The concept of a "monopoly on force" might sound foreign or even frightening to Americans that take great pride in our revolutionary beginnings . . .
Gee--ya' think?
. . . but it is the fundamental organizing principle of any political entity . . .
Any dictatorship, anyway--but perhaps a dictatorship is the only "political entity" for which you have any respect, Josh.

Josh then tries to backpedal:
This doesn't mean that Saddam Hussein's regime, or other totalitarian states, should be accepted. These regimes lack legitimacy, which is the key to Weber's definition of the monopoly on force.
So it's OK to fight against an "illegitimate" government, but not a "legitimate" one. Fine--that makes sense. But wait a second, one cannot effectively fight an illegitimate government without arms, and one thing I've noticed about illegitimate governments is that they tend to make the citizenry's acquisition of effective arms rather difficult--a pretty compelling reason, it would seem, to acquire the arms before the government slides into illegitimacy.

Josh's arguments become even more difficult to fathom when one looks at them in light of the opening sentence of the article:
With the Bush administration casting aside the Constitution to eavesdrop on telephone conversations and hold suspected terrorists for years without access to lawyers, it's easy to see why civil libertarians on the left are finding a lot to like about the right-wing critique of expansive government power.
Is a government that refuses to abide by the national constitution not, by definition, illegitimate?

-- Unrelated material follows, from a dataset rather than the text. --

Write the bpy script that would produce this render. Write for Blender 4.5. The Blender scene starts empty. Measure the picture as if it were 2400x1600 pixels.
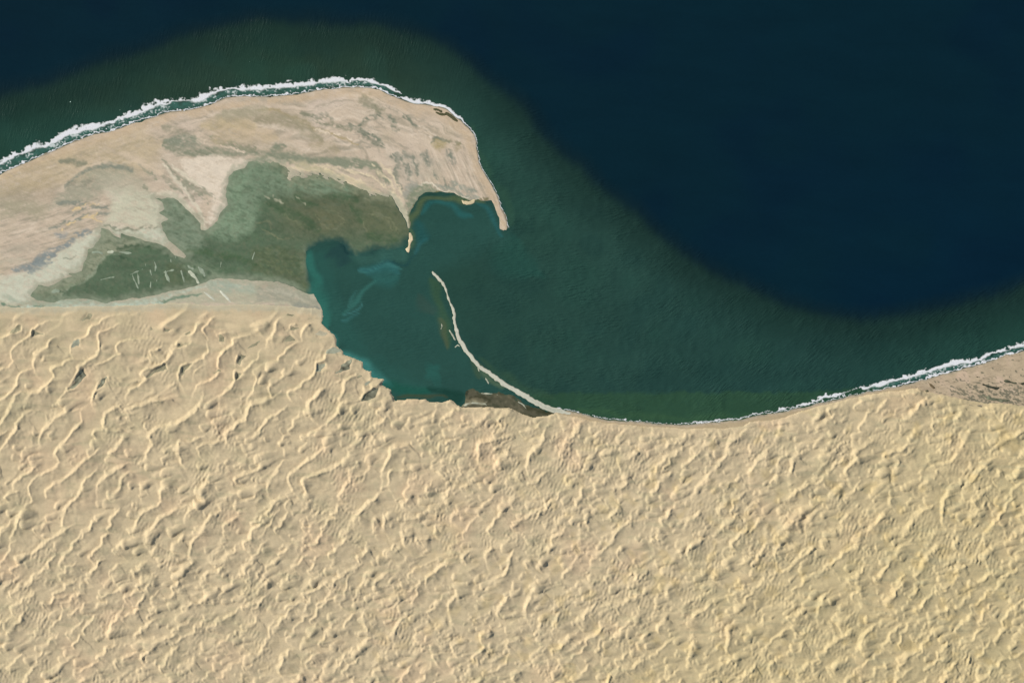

If not, how do you define an illegitimate government, Josh?

Speaking personally, I would say that a government that reserves the right to kill the people with impunity is a good place to start in looking for such a definition.

I see, by the way, that a book of Josh's will be published this year--Freedom Under Fire, "examining the relationship between guns and democracy." Good title, Josh--that's much catchier than Mein Kampf.


mikej said...

Well, actually, the "assertion that there is an insurrectionary purpose to the Second Amendment" was made before there was a Second Amendment, in the Federalist papers. It's not surprising that totalitarians such as Horwitz prefer the unAmerican "monopoly of force" theory enunciated by some 20th Century kraut. It is, however, quite unusual that to find a totalitarian stupid enough to attribute the theory to its originator. They usually just state it as dogma.

Horwitz' mention of Iraq just goes to show that even an idiot, if he pounds on a keyboard long enough, might say something interesting. Because our illegitimate government has refused to enforce it's own immigration laws, America is becoming more like Iraq. We're no longer "one united people - a people descended from the same ancestors, speaking the same language, professing the same religion, attached to the same principles of government, very similar in their manners and customs," but merely a collection of mutually hostile tribes. Those of us who hope to survive had better acquire as much weaponry as we can, and hang onto it regardless of the government's opinion of our Second Amendment rights.

Anonymous said...

45superman, you have artfully sliced and diced Mr. Horwitz' piece!
Note: Josh was abusing the 1848 pamphlet,"The Law", and spun Frederic Bastiat's ideas through the looking glass (See Bastiat's ideas on force, legitimate and illegitimate). Using reverse english on plagrism, Josh? Shame, Shame!

Kurt '45superman' Hofmann said...

Thanks for the comments, guys--although they give me the distinct impression that I have a great deal of reading to do.